Il n'est pas bon de soustraire au débat une partie des mesures qui seront demain applicables au secteur de l'agriculture. Cette décision, contraire à l'esprit des états généraux de l'alimentation, jette le doute sur la volonté d'aller au bout des objectifs annoncés par la loi. Nous nous opposerons donc au recours aux ordonnances pour la modification du code rural, à l'article 8, ou pour la modification du code de commerce aux articles 9 et 10. Dans cette méthode, la forme rejoint le fond.

Renforcer la portée de ce texte, cela signifie pour nous souligner, dès l'entame du débat, que l'agriculture n'est pas une activité économique comme une autre, que les produits agricoles et alimentaires, qui ont vocation à nourrir la population, ne sont pas des produits comme les autres. Dans ce domaine, la France doit affirmer la possibilité de traiter de manière différenciée les produits agricoles et alimentaires dans les négociations commerciales internationales, comme notre pays a eu la lucidité, l'intelligence politique de le faire, hier, pour la culture, et la ténacité de défendre ce principe jusqu'à ce jour.

L'agriculture et l'alimentation sont choses trop graves pour être confiées à la dérégulation libérale. Si nous avons l'intelligence de placer en haut de cette loi l'affirmation d'une exception agriculturale, alors elle prendra une toute autre dimension : la France aura une nouvelle fois montré aux yeux du monde le chemin d'un progrès humain.

Dans la même logique, nous demanderons l'inscription des principes de souveraineté et de sécurité alimentaires dans les objectifs de notre politique agricole.

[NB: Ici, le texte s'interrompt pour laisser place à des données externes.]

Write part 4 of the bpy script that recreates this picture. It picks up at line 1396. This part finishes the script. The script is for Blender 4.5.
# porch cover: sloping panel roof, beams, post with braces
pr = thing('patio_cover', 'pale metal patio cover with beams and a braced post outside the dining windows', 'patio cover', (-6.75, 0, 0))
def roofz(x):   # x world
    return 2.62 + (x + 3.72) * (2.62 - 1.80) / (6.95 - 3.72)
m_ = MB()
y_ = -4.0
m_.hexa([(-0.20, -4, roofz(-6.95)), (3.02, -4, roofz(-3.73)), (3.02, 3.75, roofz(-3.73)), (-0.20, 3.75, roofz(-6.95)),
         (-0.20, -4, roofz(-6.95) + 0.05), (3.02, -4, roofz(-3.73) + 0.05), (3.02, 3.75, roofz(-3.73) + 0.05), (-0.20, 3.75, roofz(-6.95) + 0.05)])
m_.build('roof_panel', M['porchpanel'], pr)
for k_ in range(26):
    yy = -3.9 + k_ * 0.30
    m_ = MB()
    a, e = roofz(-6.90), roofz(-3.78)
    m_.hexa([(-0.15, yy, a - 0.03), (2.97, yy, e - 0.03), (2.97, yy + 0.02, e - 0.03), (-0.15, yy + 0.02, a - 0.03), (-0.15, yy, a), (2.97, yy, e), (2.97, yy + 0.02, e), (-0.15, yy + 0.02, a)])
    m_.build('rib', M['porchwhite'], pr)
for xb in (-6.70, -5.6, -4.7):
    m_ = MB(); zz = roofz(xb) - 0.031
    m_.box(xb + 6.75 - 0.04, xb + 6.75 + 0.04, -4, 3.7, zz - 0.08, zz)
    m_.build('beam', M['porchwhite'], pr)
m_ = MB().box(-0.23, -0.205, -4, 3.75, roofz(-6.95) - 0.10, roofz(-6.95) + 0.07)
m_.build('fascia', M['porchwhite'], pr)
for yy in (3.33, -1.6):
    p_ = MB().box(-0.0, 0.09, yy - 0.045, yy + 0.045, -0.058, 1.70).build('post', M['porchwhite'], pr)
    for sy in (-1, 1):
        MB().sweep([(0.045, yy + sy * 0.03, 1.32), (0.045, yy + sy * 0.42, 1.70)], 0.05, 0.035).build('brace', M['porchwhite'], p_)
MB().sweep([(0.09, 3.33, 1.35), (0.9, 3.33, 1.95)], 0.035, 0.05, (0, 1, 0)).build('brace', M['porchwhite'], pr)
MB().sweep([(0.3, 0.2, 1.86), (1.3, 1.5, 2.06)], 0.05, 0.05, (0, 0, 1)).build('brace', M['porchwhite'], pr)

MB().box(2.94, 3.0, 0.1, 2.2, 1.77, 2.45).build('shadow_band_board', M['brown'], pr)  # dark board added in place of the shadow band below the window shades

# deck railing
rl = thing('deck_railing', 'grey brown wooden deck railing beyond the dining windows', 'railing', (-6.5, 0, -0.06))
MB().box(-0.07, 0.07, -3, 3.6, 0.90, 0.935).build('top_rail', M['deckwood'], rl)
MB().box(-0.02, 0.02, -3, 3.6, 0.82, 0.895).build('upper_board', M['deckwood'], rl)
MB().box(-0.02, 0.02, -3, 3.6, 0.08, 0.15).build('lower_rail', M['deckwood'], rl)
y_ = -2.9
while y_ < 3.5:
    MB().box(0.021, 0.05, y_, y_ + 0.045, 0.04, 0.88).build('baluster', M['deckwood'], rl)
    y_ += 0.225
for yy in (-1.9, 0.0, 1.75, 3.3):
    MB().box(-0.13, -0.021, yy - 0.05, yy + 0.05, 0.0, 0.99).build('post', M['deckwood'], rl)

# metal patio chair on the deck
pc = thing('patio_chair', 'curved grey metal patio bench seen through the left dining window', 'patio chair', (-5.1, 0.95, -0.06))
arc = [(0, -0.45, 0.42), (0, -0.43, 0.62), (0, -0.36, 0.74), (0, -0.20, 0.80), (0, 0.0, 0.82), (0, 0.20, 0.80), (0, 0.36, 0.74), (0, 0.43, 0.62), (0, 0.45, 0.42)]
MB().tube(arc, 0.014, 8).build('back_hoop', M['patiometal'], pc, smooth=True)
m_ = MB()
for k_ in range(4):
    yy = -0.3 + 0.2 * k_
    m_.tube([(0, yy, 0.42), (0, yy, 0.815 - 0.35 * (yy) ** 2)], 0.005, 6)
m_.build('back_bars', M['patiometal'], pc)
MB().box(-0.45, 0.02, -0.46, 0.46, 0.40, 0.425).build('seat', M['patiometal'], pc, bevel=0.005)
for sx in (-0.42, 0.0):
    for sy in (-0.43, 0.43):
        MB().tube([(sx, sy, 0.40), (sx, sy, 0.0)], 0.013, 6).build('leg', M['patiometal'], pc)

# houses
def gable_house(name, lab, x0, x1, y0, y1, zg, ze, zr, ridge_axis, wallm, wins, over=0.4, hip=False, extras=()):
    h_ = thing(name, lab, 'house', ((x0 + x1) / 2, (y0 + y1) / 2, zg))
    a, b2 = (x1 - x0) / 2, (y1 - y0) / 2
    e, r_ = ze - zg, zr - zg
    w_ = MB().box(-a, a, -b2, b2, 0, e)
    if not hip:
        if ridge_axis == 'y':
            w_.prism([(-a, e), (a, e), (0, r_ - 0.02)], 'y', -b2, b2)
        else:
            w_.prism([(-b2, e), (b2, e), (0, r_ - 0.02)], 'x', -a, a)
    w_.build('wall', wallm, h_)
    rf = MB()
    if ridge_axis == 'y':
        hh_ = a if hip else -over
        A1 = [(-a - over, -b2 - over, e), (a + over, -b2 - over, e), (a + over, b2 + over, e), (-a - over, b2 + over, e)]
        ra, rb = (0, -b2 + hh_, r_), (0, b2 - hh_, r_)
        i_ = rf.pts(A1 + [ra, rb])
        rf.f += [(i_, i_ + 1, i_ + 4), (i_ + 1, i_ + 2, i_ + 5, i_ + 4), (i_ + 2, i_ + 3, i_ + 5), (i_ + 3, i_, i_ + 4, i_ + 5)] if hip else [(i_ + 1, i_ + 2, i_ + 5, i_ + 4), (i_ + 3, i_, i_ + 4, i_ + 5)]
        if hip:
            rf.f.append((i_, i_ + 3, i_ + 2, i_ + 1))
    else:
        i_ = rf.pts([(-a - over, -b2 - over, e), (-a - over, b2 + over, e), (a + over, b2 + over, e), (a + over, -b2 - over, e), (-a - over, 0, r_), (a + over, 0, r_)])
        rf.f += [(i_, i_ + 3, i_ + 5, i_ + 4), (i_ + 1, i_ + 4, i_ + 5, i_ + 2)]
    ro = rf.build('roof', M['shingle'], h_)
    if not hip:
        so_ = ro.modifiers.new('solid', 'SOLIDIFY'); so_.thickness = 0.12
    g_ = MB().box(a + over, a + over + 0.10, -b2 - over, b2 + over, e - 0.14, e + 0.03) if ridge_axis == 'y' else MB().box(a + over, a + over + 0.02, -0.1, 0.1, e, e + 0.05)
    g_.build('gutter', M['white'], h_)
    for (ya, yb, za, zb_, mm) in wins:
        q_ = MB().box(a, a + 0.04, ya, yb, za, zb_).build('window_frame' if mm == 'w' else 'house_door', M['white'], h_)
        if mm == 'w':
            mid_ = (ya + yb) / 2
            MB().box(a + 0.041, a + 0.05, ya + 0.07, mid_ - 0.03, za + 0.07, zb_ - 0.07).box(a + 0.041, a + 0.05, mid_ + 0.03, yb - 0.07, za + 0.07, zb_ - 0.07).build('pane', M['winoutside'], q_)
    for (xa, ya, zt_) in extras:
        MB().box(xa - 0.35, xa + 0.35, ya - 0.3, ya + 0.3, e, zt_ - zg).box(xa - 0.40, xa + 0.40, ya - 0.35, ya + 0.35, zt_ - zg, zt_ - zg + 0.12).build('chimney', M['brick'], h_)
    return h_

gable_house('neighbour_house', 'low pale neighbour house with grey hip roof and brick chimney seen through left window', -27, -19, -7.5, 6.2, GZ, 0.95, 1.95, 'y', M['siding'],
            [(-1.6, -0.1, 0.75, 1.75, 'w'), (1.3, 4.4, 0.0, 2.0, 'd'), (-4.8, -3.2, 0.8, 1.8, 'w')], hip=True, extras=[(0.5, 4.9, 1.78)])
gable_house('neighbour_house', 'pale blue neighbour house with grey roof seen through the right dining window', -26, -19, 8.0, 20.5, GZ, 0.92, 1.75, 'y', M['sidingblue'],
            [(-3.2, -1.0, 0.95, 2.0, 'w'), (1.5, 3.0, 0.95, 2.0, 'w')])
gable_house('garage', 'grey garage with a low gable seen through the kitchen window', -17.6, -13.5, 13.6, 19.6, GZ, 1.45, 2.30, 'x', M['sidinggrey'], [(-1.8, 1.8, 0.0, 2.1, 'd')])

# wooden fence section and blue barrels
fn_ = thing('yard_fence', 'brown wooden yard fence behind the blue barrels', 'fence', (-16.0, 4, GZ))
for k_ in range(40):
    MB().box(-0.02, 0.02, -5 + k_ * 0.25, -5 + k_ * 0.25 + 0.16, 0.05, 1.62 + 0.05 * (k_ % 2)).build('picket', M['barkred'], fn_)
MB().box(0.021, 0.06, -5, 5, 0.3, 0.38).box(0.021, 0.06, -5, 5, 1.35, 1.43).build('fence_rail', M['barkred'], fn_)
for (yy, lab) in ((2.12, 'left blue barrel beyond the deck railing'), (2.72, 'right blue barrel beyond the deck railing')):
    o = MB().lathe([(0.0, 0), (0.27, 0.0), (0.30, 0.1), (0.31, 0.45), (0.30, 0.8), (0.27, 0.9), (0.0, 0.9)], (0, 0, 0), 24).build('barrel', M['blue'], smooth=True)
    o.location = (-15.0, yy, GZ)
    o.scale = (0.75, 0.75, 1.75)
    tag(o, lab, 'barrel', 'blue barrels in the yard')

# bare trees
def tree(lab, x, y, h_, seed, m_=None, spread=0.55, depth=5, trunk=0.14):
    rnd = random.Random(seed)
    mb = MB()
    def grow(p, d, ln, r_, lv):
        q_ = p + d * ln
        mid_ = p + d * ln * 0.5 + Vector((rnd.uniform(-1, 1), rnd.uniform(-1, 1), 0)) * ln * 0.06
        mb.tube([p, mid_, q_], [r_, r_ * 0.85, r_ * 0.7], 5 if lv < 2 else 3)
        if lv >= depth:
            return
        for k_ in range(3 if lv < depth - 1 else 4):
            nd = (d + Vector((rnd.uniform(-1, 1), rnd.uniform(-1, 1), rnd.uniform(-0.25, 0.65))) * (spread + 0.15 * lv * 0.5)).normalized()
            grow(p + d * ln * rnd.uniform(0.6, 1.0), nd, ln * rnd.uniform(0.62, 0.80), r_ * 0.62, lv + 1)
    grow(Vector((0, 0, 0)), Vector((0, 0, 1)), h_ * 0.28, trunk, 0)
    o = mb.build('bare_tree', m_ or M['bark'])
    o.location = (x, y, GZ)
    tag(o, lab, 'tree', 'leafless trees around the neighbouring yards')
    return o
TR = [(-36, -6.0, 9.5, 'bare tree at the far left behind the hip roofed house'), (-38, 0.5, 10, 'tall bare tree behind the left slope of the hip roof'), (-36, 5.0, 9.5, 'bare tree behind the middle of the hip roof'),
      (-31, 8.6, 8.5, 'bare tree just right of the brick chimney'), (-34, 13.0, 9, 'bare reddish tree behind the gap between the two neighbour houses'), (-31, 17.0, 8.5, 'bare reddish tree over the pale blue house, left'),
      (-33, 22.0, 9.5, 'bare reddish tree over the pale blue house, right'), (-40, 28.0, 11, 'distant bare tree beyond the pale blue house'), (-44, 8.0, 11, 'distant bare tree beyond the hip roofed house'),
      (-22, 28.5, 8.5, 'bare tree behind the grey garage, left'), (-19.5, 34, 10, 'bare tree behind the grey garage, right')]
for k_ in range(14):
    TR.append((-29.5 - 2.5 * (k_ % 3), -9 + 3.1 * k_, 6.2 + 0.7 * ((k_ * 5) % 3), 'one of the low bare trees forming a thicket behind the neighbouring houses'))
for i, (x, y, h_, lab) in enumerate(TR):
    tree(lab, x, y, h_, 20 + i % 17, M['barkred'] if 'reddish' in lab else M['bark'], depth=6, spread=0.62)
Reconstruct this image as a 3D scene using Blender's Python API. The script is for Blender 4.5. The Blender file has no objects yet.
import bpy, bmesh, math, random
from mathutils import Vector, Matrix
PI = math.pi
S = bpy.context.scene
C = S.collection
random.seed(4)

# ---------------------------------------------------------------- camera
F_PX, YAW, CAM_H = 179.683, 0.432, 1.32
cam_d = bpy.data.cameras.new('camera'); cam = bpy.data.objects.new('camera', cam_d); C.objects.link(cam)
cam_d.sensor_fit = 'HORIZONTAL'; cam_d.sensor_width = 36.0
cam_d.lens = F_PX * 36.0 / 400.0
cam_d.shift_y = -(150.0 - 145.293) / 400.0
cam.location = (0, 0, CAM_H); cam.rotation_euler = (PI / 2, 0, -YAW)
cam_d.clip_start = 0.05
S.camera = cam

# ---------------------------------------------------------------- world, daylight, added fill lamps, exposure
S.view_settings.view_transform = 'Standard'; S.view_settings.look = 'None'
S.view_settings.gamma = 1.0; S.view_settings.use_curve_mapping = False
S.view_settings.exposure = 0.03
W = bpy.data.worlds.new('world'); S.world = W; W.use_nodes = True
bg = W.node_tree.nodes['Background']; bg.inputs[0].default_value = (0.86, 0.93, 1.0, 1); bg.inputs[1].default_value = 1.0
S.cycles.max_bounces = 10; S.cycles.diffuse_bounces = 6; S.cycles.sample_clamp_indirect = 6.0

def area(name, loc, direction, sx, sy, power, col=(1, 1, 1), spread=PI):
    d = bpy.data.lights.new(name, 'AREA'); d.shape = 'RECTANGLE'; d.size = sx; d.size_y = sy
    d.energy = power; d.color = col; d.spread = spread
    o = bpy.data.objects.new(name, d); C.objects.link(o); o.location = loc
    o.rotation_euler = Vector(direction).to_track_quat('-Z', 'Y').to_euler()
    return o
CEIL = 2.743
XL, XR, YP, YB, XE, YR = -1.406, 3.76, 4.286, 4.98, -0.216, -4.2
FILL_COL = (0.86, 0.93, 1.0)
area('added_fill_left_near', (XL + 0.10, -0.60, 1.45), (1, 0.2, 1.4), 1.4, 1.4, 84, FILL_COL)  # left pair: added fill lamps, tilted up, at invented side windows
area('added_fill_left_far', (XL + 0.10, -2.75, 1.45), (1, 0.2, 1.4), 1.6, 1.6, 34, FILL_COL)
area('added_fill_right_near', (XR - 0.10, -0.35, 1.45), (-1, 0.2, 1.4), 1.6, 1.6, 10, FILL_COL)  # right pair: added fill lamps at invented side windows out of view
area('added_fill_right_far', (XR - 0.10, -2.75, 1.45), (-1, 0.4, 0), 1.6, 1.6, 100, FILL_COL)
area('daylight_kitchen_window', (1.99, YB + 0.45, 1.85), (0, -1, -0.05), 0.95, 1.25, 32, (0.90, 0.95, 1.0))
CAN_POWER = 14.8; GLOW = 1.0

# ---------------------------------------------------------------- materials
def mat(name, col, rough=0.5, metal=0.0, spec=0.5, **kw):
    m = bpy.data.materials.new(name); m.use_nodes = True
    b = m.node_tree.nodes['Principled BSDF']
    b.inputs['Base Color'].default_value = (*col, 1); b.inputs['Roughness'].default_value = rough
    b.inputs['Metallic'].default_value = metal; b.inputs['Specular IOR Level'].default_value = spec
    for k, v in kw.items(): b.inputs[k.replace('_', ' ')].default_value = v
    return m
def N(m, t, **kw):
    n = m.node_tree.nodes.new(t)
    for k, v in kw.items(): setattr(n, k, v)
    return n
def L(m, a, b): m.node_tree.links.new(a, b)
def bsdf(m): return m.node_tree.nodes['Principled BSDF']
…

Nous voulons également que soit évalué l'impact des traités internationaux sur notre agriculture et sur la qualité de l'alimentation, préalablement à toute ratification, en pensant en particulier à l'agriculture ultramarine qui, dans les Antilles et la Guyane, est particulièrement menacée par cette nouvelle offensive du libéralisme. Huguette Bello me disait à l'instant qu'elle regrettait que les députés ultramarins aient été si peu associés et écoutés lors de la préparation de ce texte.